Here is an example of IPV auction that I often use in my classes. I give each student a coupon that has a dollar number written on it. The dollar numbers are randomly generated from {1, 2, …, 10}, all with independently and with equal probabilities. I ask the students to not show their coupons to others so that their numbers are private information to them.

I ask the students bid for the object on sale – a certificate that I place on my table. This is real bidding, and the students bid for the certificate with their own money under a stated auction rule. The student who wins the certificate has to paste her coupon on the certificate and return it to me. In exchange I give the student the dollar number that is now shown on the certificate. The students who did not win the auction just throw their coupons (hopefully into the recycle bin).

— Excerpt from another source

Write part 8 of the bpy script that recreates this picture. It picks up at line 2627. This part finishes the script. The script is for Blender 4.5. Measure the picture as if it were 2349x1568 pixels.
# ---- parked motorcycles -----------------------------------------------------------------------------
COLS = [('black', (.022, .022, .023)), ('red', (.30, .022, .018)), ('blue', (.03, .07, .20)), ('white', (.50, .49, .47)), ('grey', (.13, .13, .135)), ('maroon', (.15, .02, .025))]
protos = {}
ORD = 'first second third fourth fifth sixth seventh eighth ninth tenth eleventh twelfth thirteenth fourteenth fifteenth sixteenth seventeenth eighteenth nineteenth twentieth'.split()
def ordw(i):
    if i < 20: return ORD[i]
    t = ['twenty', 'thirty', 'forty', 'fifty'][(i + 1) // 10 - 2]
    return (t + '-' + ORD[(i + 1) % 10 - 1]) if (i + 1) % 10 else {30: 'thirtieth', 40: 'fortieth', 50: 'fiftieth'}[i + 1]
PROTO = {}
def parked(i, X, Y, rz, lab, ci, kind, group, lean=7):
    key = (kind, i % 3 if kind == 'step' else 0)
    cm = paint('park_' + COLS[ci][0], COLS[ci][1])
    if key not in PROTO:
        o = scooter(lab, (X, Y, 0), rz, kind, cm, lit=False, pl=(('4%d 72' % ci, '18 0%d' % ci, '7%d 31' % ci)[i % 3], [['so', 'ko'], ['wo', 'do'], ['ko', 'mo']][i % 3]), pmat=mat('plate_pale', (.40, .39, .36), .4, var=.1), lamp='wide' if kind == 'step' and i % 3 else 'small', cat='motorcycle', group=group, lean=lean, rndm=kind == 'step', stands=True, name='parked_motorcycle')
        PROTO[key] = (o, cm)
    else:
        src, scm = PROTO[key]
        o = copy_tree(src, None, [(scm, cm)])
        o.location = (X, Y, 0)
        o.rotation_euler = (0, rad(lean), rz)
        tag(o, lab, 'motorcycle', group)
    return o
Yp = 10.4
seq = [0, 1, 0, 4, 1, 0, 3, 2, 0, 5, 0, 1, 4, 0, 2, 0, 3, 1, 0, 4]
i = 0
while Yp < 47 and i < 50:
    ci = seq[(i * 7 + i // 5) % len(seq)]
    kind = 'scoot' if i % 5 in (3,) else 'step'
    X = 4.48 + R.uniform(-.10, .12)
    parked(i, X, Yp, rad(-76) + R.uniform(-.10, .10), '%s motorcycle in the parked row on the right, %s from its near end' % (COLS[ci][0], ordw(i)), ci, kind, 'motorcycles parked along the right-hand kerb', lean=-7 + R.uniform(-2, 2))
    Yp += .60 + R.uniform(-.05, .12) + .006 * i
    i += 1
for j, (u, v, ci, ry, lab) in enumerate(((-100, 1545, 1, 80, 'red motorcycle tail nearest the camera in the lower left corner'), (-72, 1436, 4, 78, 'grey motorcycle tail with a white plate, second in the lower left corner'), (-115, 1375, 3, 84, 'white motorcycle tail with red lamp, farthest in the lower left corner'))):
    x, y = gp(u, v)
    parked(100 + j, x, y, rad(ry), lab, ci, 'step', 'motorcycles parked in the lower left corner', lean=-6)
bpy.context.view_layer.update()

If there are n students and V1, V2, …, Vn are the numbers on their coupons then they have an IPV situation with values V1, V2, …, Vn for the object on sale. The values are independently distributed according to some distribution F(.) (in my case uniform over integers 1 to 10). Bidder i knows her value Vi privately, and believes that the values of the other bidders are random variables with distribution F(.). This precisely describes the IPV environment.

Risk Neutral bidders and seller

In what discuss we also assume that the bidders and sellers are risk neutral. So, if they expect to receive $10 and $0 with equal probabilities then the maximum amount that they would be willing to pay for the gamble is $5, the expected return from the gamble.